Sea cual fuere cualquiera de los tres motivos por los que se empezó a celebrar, a la Iglesia no le gustó nada que se celebrara esta fiesta pagana el mismo día que comenzaba la Cuaresma, y estuvo prohibida durante varios años. Fueron Bravo Murillo, Madoz en el congreso, y Luis Piernas como alcalde de Madrid, los que defendieron su celebración.

Dependiendo de la zona de España, este entierro se celebraba (y se celebra) de diferentes maneras.
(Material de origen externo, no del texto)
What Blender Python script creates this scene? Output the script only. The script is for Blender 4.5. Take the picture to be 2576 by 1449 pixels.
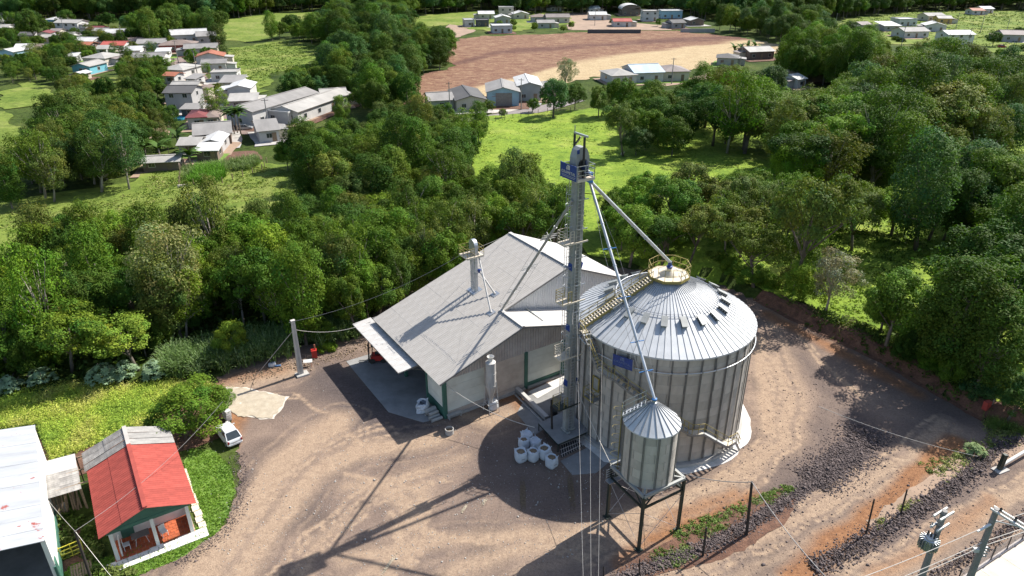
import bpy, math, random
import numpy as np
from mathutils import Vector, Matrix, noise as mnoise

random.seed(7)
rng = np.random.default_rng(7)
sc = bpy.context.scene
for _o in list(bpy.data.objects):
    bpy.data.objects.remove(_o)
COL = sc.collection
rad = math.radians

# ------------------------------------------------------------------ camera
PITCH, HCAM, FPX, PX0, PY0 = rad(26.0), 40.0, 1786.0, 1288.0, 724.5
cam = bpy.data.cameras.new('camera')
cam.sensor_width = 36.0
cam.lens = 36.0 * FPX / 2576.0
cam.clip_start = 0.5
cam.clip_end = 6000.0
cam_o = bpy.data.objects.new('camera', cam)
cam_o.location = (0, 0, HCAM)
cam_o.rotation_euler = (math.pi / 2 - PITCH, 0, 0)
COL.objects.link(cam_o)
sc.camera = cam_o

# ------------------------------------------------------------------ daylight
SUN_DIR = Vector((0.80, 0.59, 1.0)).normalized()
world = bpy.data.worlds.new('World')
sc.world = world
world.use_nodes = True
wn = world.node_tree.nodes
wl = world.node_tree.links
wn.clear()
w_out = wn.new('ShaderNodeOutputWorld')
w_bg = wn.new('ShaderNodeBackground')
w_sky = wn.new('ShaderNodeTexSky')
w_sky.sky_type = 'NISHITA'
w_sky.sun_disc = False
w_sky.sun_elevation = rad(45.0)
w_sky.sun_rotation = rad(53.6)
w_sky.air_density = 1.0
w_sky.dust_density = 1.2
w_bg.inputs['Strength'].default_value = 0.105
wl.new(w_sky.outputs[0], w_bg.inputs[0])
wl.new(w_bg.outputs[0], w_out.inputs[0])
sun = bpy.data.lights.new('sun', 'SUN')
sun.energy = 4.8
sun.angle = rad(0.5)
sun.color = (1.0, 0.955, 0.88)
sun_o = bpy.data.objects.new('sun', sun)
sun_o.rotation_euler = SUN_DIR.to_track_quat('Z', 'Y').to_euler()
sun_o.location = (60, 45, 90)
COL.objects.link(sun_o)

sc.view_settings.view_transform = 'Standard'
sc.view_settings.look = 'None'
sc.view_settings.exposure = 0.84
sc.view_settings.gamma = 1.0
sc.view_settings.use_curve_mapping = False
sc.render.engine = 'CYCLES'
sc.cycles.max_bounces = 5
sc.cycles.diffuse_bounces = 3
sc.cycles.glossy_bounces = 2
sc.cycles.transmission_bounces = 3
sc.cycles.transparent_max_bounces = 4
sc.cycles.caustics_reflective = False
sc.cycles.caustics_refractive = False
sc.cycles.use_denoising = True
sc.cycles.denoiser = 'OPENIMAGEDENOISE'
sc.cycles.denoising_input_passes = 'RGB_ALBEDO_NORMAL'
sc.cycles.use_adaptive_sampling = True
sc.cycles.adaptive_threshold = 0.012
sc.render.film_transparent = False

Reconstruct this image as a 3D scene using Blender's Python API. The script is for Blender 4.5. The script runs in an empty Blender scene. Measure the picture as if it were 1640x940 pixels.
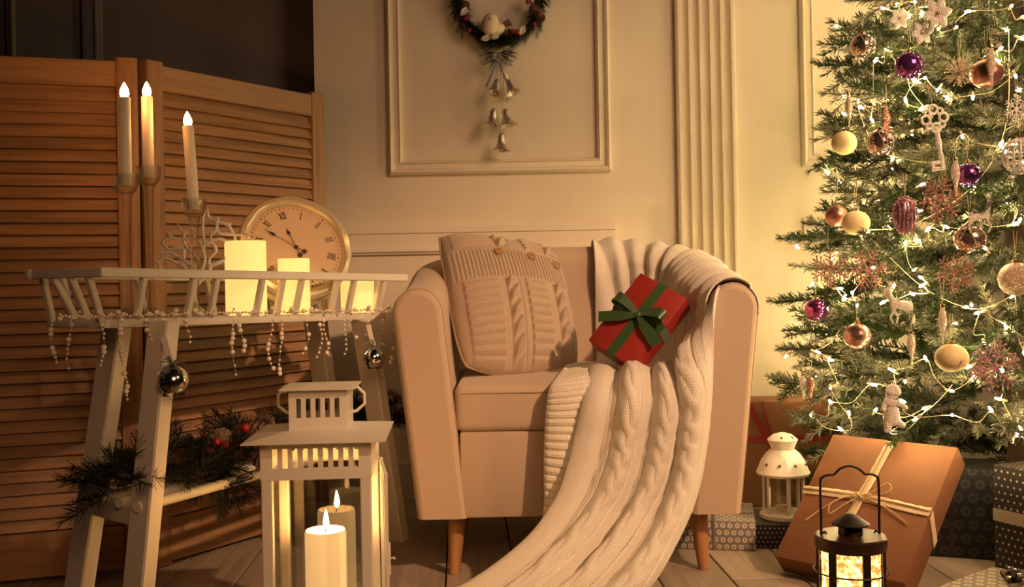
import bpy, bmesh, math, random
import numpy as np
from mathutils import Vector, Matrix, Euler
random.seed(7); rng = np.random.default_rng(7)
PI = math.pi
S = bpy.context.scene
COL = S.collection

# ------------------------------------------------------------------ camera
F, HC, ROLL, YH = 1680.0, 0.644, math.radians(1.1), 443.0
cr, sr = math.cos(ROLL), math.sin(ROLL)
cd = bpy.data.cameras.new('camera'); cam = bpy.data.objects.new('camera', cd); COL.objects.link(cam)
cd.sensor_fit = 'HORIZONTAL'; cd.sensor_width = 36.0; cd.lens = F/1640*36
cd.shift_y = -(470-YH)/1640; cd.clip_start = .02
cam.matrix_world = Matrix(((cr, sr, 0, 0), (0, 0, -1, 0), (-sr, cr, 0, HC), (0, 0, 0, 1)))
S.camera = cam

def P(px, py, Y):
    "real place of a thing seen at a pixel of the photograph, Y metres into the room"
    dx, dy = px-820, YH-py
    return Vector(((dx*cr+dy*sr)*Y/F, Y, HC+(-dx*sr+dy*cr)*Y/F))

# ------------------------------------------------------------------ world, lamps, exposure
W = bpy.data.worlds.new('world'); S.world = W; W.use_nodes = True
wb = W.node_tree.nodes['Background']; wb.inputs[0].default_value = (.42, .42, .52, 1); wb.inputs[1].default_value = .007
S.view_settings.view_transform = 'Standard'; S.view_settings.look = 'None'
S.view_settings.gamma = 1; S.view_settings.exposure = 0.0
S.cycles.use_denoising = True
S.cycles.max_bounces = 8; S.cycles.transparent_max_bounces = 16; S.cycles.sample_clamp_indirect = 6
S.cycles.caustics_reflective = False; S.cycles.caustics_refractive = False

def lamp(name, kind, loc, target, power, color, **kw):
    l = bpy.data.lights.new(name, kind); l.energy = power; l.color = color
    for k, v in kw.items(): setattr(l, k, v)
    o = bpy.data.objects.new(name, l); COL.objects.link(o); o.location = loc
    o.rotation_euler = (Vector(target)-Vector(loc)).to_track_quat('-Z', 'Y').to_euler()
    return o
lamp('key_spot', 'SPOT', (2.20, -.18, 2.41), (.22, 2.3, .34), 475, (1, .56, .29), spot_size=math.radians(32), spot_blend=1.0, shadow_soft_size=.045)
lamp('soft_wall_light', 'AREA', (1.55, .5, 1.9), (.95, 3.0, 1.0), 6.5, (1, .57, .34), size=1.1, spread=math.radians(80))  # unseen soft area light, added to brighten the wall
lamp('fill_lamp', 'AREA', (.02, .25, 1.15), (-.36, 1.85, .42), 1.05, (1, .49, .22), size=.5, spread=math.radians(56))

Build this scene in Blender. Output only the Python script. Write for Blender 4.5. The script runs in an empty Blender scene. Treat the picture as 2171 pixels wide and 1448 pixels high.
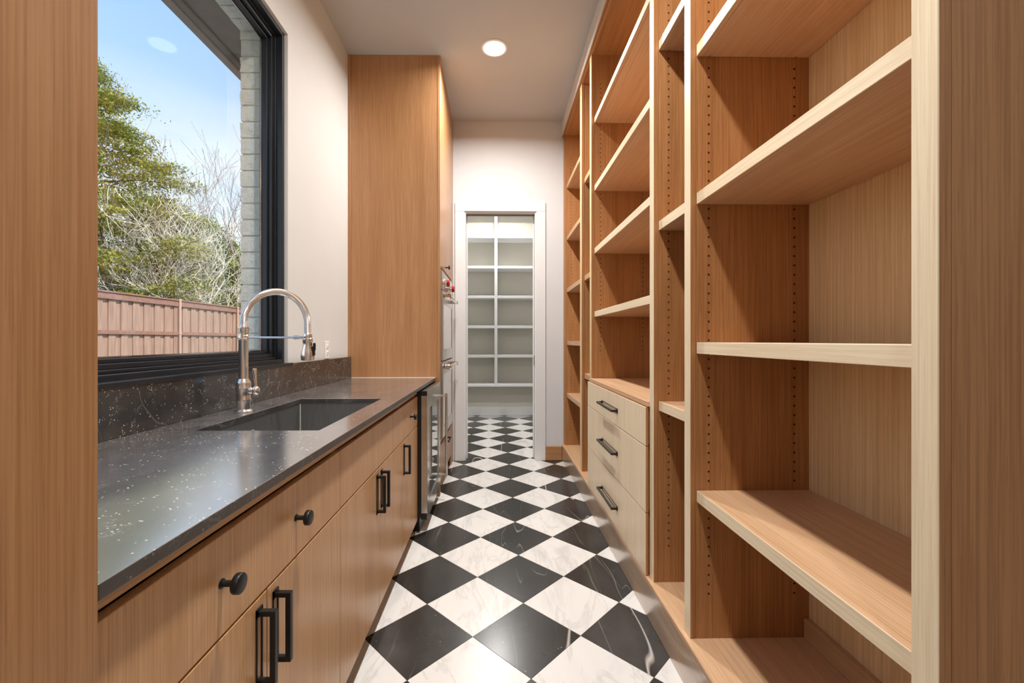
import bpy, math, random
import numpy as np
from mathutils import Vector, Matrix, noise as mnoise

R = math.radians
random.seed(7)
rng = np.random.default_rng(7)
scn = bpy.context.scene
col = scn.collection

# ------------------------------------------------------------------ camera, world, sun, lamps, exposure
CAM_H = 1.182
YAW = 0.0158
F_PX = 909.5
cam_d = bpy.data.cameras.new('camera')
cam_d.sensor_width = 36.0
cam_d.sensor_fit = 'HORIZONTAL'
cam_d.lens = 36.0 * F_PX / 2171.0
cam_d.shift_x = (1085.5 - 1066.8) / 2171.0
cam_d.shift_y = -(724 - 721.4) / 2171.0
cam_d.clip_start = 0.02
cam_d.clip_end = 300
cam = bpy.data.objects.new('camera', cam_d)
cam.location = (0, 0, CAM_H)
cam.rotation_euler = (R(90), 0, -YAW)
col.objects.link(cam)
scn.camera = cam

scn.view_settings.view_transform = 'Standard'
scn.view_settings.look = 'None'
scn.view_settings.gamma = 1.0
scn.view_settings.use_curve_mapping = False
scn.view_settings.exposure = 0.22
scn.cycles.max_bounces = 10
scn.cycles.diffuse_bounces = 6
scn.cycles.glossy_bounces = 5
scn.cycles.transparent_max_bounces = 12
scn.cycles.sample_clamp_indirect = 6.0

LAMP_W = 43.0          # corridor downlights
PANTRY_W = 34.0
SUN_E = 5.0
SKY_E = 1.15

world = bpy.data.worlds.new('world')
scn.world = world
world.use_nodes = True
wn, wl = world.node_tree.nodes, world.node_tree.links
wn.clear()
w_out = wn.new('ShaderNodeOutputWorld')
w_bg = wn.new('ShaderNodeBackground')
w_tc = wn.new('ShaderNodeTexCoord')
w_sep = wn.new('ShaderNodeSeparateXYZ')
w_ramp = wn.new('ShaderNodeValToRGB')
w_ramp.color_ramp.elements[0].position = 0.0
w_ramp.color_ramp.elements[0].color = (0.84, 0.90, 0.98, 1)
w_ramp.color_ramp.elements[1].position = 1.0
w_ramp.color_ramp.elements[1].color = (0.22, 0.42, 0.85, 1)
for p, c in ((0.22, (0.66, 0.80, 0.98, 1)), (0.36, (0.45, 0.66, 0.95, 1)), (0.55, (0.33, 0.56, 0.93, 1))):
    e = w_ramp.color_ramp.elements.new(p)
    e.color = c
w_map = wn.new('ShaderNodeMapping')
w_map.inputs['Scale'].default_value = (1.3, 1.3, 8.0)
w_noise = wn.new('ShaderNodeTexNoise')
w_noise.inputs['Scale'].default_value = 1.6
w_noise.inputs['Detail'].default_value = 6
w_cr = wn.new('ShaderNodeValToRGB')
w_cr.color_ramp.elements[0].position = 0.36
w_cr.color_ramp.elements[1].position = 0.60
w_fade = wn.new('ShaderNodeMapRange')
w_fade.inputs['From Min'].default_value = 0.46
w_fade.inputs['From Max'].default_value = 0.26
w_mul = wn.new('ShaderNodeMath')
w_mul.operation = 'MULTIPLY'
w_mix = wn.new('ShaderNodeMixRGB')
w_mix.inputs['Color2'].default_value = (0.90, 0.93, 0.98, 1)
wl.new(w_tc.outputs['Generated'], w_sep.inputs[0])
wl.new(w_sep.outputs['Z'], w_ramp.inputs['Fac'])
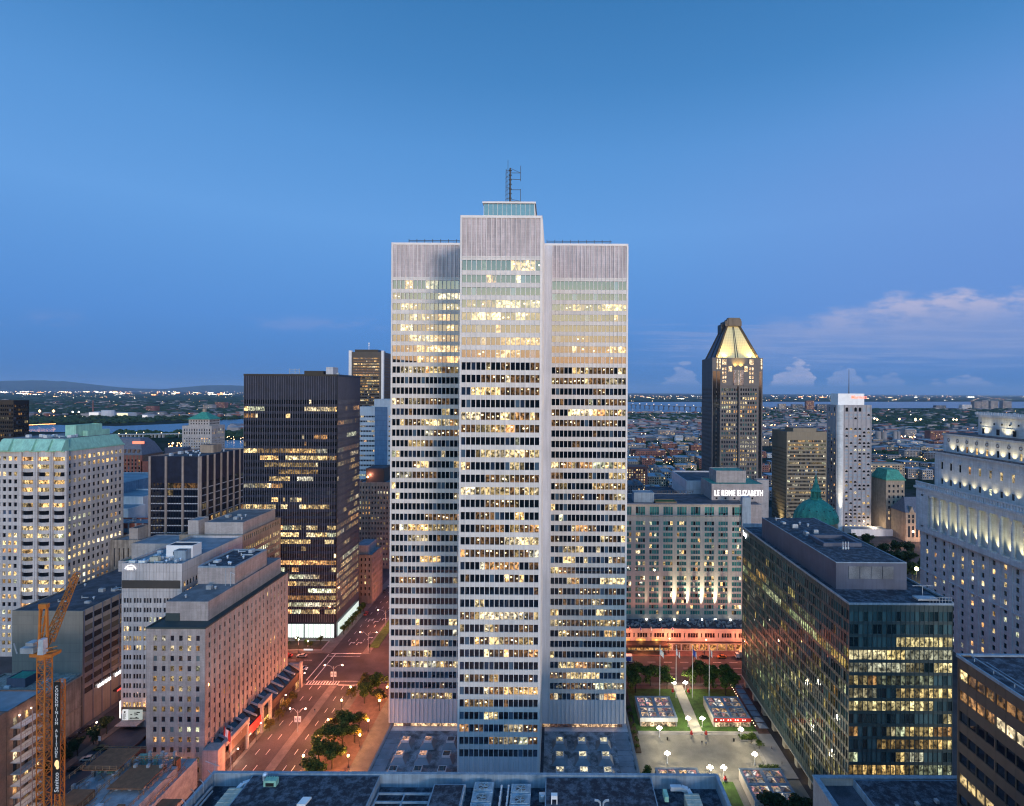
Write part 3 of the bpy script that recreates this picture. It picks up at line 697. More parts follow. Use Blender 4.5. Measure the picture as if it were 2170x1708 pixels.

Cuenta un periódico de Madrid, El Católico, de 1851, el desfile así : “La grotesca y extraña fiesta que vamos a describir, y que creemos sea de origen egipcio, se reduce a disfrazarse varias parejas, por lo regular gente ordinaria, de frailes, curas y demás empleados de la iglesia, llevando pendones, estandartes, mangas parroquiales y extrañas con escobones o jeringas por hisopo, orinales por calderilla y otras insignias burlescas. Estas turbas conducen al hombro en unas angarillas un pellejo o bota de vino con una careta, o un pelele, en cuya boca ponen una sardina, y de este modo, precedido por un tambor o de clarines o bocinas, recorren muchas veces la pradera, cantando lúgubremente imitando a los cánticos de los entierros y aspergeando a los circunstantes en sus fingidos responsos con los escobones llenos de agua. Cansados de esta bataola, concluyen por enterrar en un hoyo la sardina y ponerse a merendar y beberse el vino del pellejo que hizo de muerto”.

En cambio, en el diario La Época de 1849, hablan del primer enterro de la sardina que se celebró en Sevilla como “una banda de música y un redoblante que abrían la marcha del cortejo fúnebre, a los cuales seguían dos filas de pacientes, todos vestidos de blanco, y al final un carruaje en cuyo centro se levantaba un pequeño túmulo que contenía el cuerpo […] en la Plaza Nueva, se pusieron a bailar alrededor de las cenizas de la sardina, que dejaron allí consumirse. […] Los que en Sevilla han inaugurado el entierro de la sardina, se conoce, por muchas circunstancias, que eran personas muy decentes, pues iban con mucho orden y compostura. El próximo año es probable que veamos también esta ceremonia”

Este festejo fue prohibido en 1936 (oh, ¡qué sorpresa!) y no fue vuelto a celebrar hasta ya entrada la Democracia. En la actualidad, se celebra, al igual que la Cuaresma, en todos las poblaciones de España.